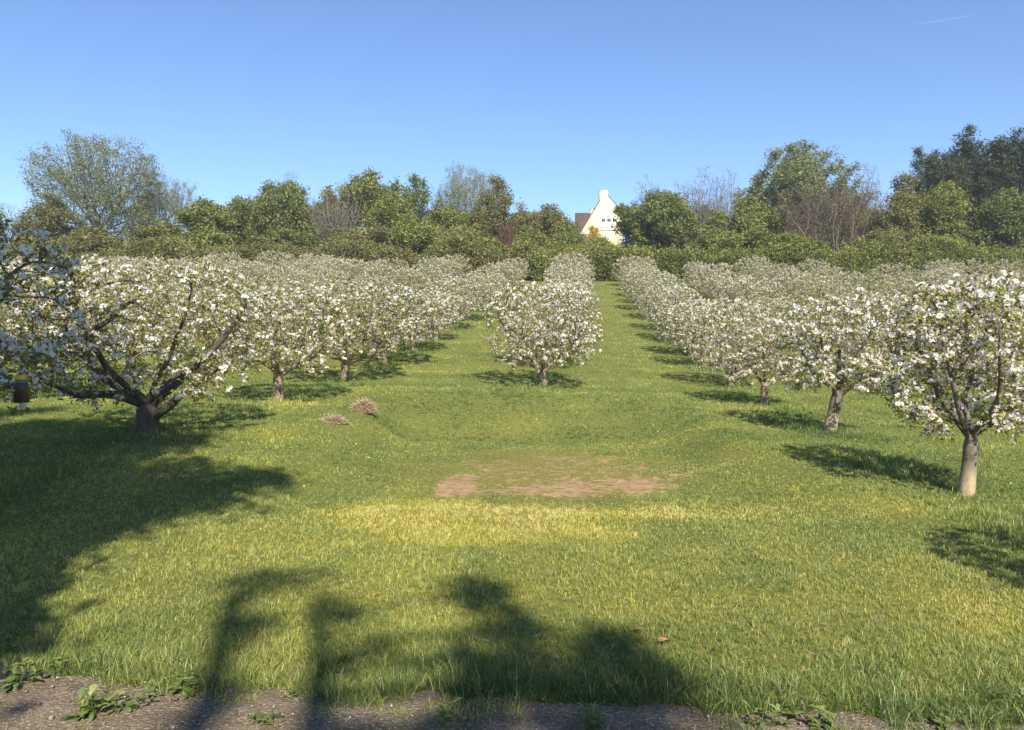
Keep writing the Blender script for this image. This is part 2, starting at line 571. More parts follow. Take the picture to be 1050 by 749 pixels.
# ------------------------------------------------------------------ growing trees
def colonize(att, starts, step, infl, kill, iters, r, up=0.0, jit=0.15):
    """space colonisation. starts: polylines (the first from the root, others begin at an earlier point)."""
    N, PAR = [], []
    for pl in starts:
        prev = -1
        for j, p in enumerate(pl):
            if j == 0 and N:
                d2 = [sum((a - b) ** 2 for a, b in zip(p, q)) for q in N]
                prev = int(np.argmin(d2))
                if d2[prev] < 1e-6:
                    continue
            N.append(tuple(p))
            PAR.append(prev)
            prev = len(N) - 1
    nodes = np.array(N, dtype=float)
    par = list(PAR)
    att = np.array(att)
    best = np.full(len(att), 1e9)
    bi = np.zeros(len(att), dtype=int)
    new0 = 0
    for it in range(iters):
        nn = nodes[new0:]
        if len(nn) == 0 or len(att) == 0:
            break
        D = np.linalg.norm(att[:, None, :] - nn[None], axis=2)
        j = D.argmin(1)
        dm = D[np.arange(len(att)), j]
        upd = dm < best
        best[upd] = dm[upd]
        bi[upd] = j[upd] + new0
        live = best > kill
        att, best, bi = att[live], best[live], bi[live]
        act = best < infl
        if not act.any():
            break
        vec = (att[act] - nodes[bi[act]])
        vec /= np.linalg.norm(vec, axis=1)[:, None] + 1e-9
        S = np.zeros((len(nodes), 3))
        np.add.at(S, bi[act], vec)
        idx = np.unique(bi[act])
        d = S[idx]
        d /= np.linalg.norm(d, axis=1)[:, None] + 1e-9
        d += r.normal(0, jit, d.shape)
        d[:, 2] += up
        d /= np.linalg.norm(d, axis=1)[:, None] + 1e-9
        new0 = len(nodes)
        nodes = np.concatenate([nodes, nodes[idx] + d * step])
        par += idx.tolist()
    return nodes, np.array(par)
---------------
Directions = Restate the entire listing word for word, excluding pictures.

The response =
Keep writing the Blender script for this image. This is part 2, starting at line 571. More parts follow. Take the picture to be 1050 by 749 pixels.
# ------------------------------------------------------------------ growing trees
def colonize(att, starts, step, infl, kill, iters, r, up=0.0, jit=0.15):
    """space colonisation. starts: polylines (the first from the root, others begin at an earlier point)."""
    N, PAR = [], []
    for pl in starts:
        prev = -1
        for j, p in enumerate(pl):
            if j == 0 and N:
                d2 = [sum((a - b) ** 2 for a, b in zip(p, q)) for q in N]
                prev = int(np.argmin(d2))
                if d2[prev] < 1e-6:
                    continue
            N.append(tuple(p))
            PAR.append(prev)
            prev = len(N) - 1
    nodes = np.array(N, dtype=float)
    par = list(PAR)
    att = np.array(att)
    best = np.full(len(att), 1e9)
    bi = np.zeros(len(att), dtype=int)
    new0 = 0
    for it in range(iters):
        nn = nodes[new0:]
        if len(nn) == 0 or len(att) == 0:
            break
        D = np.linalg.norm(att[:, None, :] - nn[None], axis=2)
        j = D.argmin(1)
        dm = D[np.arange(len(att)), j]
        upd = dm < best
        best[upd] = dm[upd]
        bi[upd] = j[upd] + new0
        live = best > kill
        att, best, bi = att[live], best[live], bi[live]
        act = best < infl
        if not act.any():
            break
        vec = (att[act] - nodes[bi[act]])
        vec /= np.linalg.norm(vec, axis=1)[:, None] + 1e-9
        S = np.zeros((len(nodes), 3))
        np.add.at(S, bi[act], vec)
        idx = np.unique(bi[act])
        d = S[idx]
        d /= np.linalg.norm(d, axis=1)[:, None] + 1e-9
        d += r.normal(0, jit, d.shape)
        d[:, 2] += up
        d /= np.linalg.norm(d, axis=1)[:, None] + 1e-9
        new0 = len(nodes)
        nodes = np.concatenate([nodes, nodes[idx] + d * step])
        par += idx.tolist()
    return nodes, np.array(par)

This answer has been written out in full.